Dalam hal penentuan standar gaji pegawai, standar yang digunakan adalah manfaat tenaga yang diberikan oleh pegawai, bukan living cost terendah sebagaimana dalam sistem kapitalisme. Oleh karena itu, tidak akan terjadi eksploitasi tenaga pegawai. Namun dalam Islam, penentuan upah semata-mata oleh mereka yang memiliki keahlian menentukan upah, bukan Negara atau siapa pun, juga bukan berdasarkan kebiasaan penduduk suatu Negara. Pijakan penentuan upah tidak berdasarkan produktivitas pekerja maupun batas taraf hidup paling rendah dalam komunitas tertentu. Islam sangat menghargai pekerjaan dosen, karena perannya sangat penting dalam melahirkan temuan sains dan teknologi, untuk kemajuan peradaban sekaligus mendidik mahasiswa sebagai generasi pengisi peradaban pada masa depan.


Sejarah islam mencatat bagaimana pemuliaan Islam terhadap para dosen. Islam telah mencontohkan pada masa kekhalifahan Umar bin Khaththab, gaji guru itu fantastis, yaitu 15 dinar per bulan (sama dengan 63,75 gram emas atau 63,75 juta rupiah jika harga emas Rp1 juta per gram). Kemudian pada masa kekhalifahan Harun ar-Rasyid, Khalifah kelima dari kekhalifahan Abbasiyah (786-803 M), beliau mengganti setiap hasil karya intelektual berupa buku, dibayarnya mereka dengan emas seberat dengan buku hasil karyanya. Dari sini jelas tampak gambaran Islam dalam memberikan penghargaan yang sangat fantastis, jauh dari nilai upah pada sistem saat ini. Selain upah yang fantastis, sistem Islam memberikan jaminan pemenuhan kebutuhan hidup individual dan komunal masyarakat secara sempurna yang ditanggung oleh Negara, maka kebutuhan sehari hari tidak akan menambah beban hidup dosen.

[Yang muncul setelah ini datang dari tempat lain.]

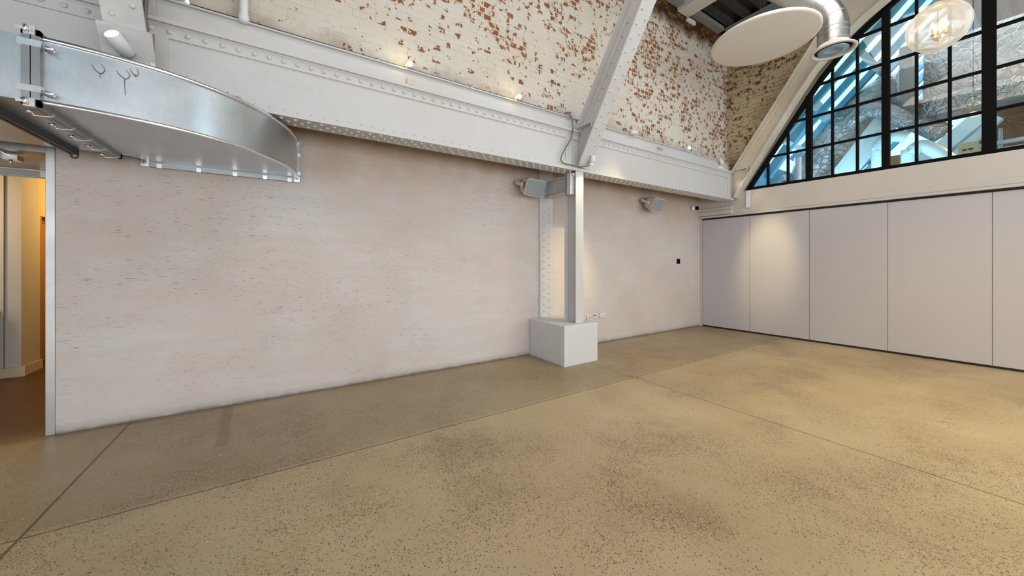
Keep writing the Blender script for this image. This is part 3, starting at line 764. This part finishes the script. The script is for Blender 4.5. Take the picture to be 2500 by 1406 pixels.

Jadi, Islam menjamin adanya sistem penggajian yang setimpal antara kerja dan upah yang diterima, serta adanya pemenuhan kebutuhan hidup yang dijamin oleh Negara, oleh karenanya kehidupan sejahtera akan teraih dengan sempurna dengan sistem Islam. Wallahu a’lam bisshowab.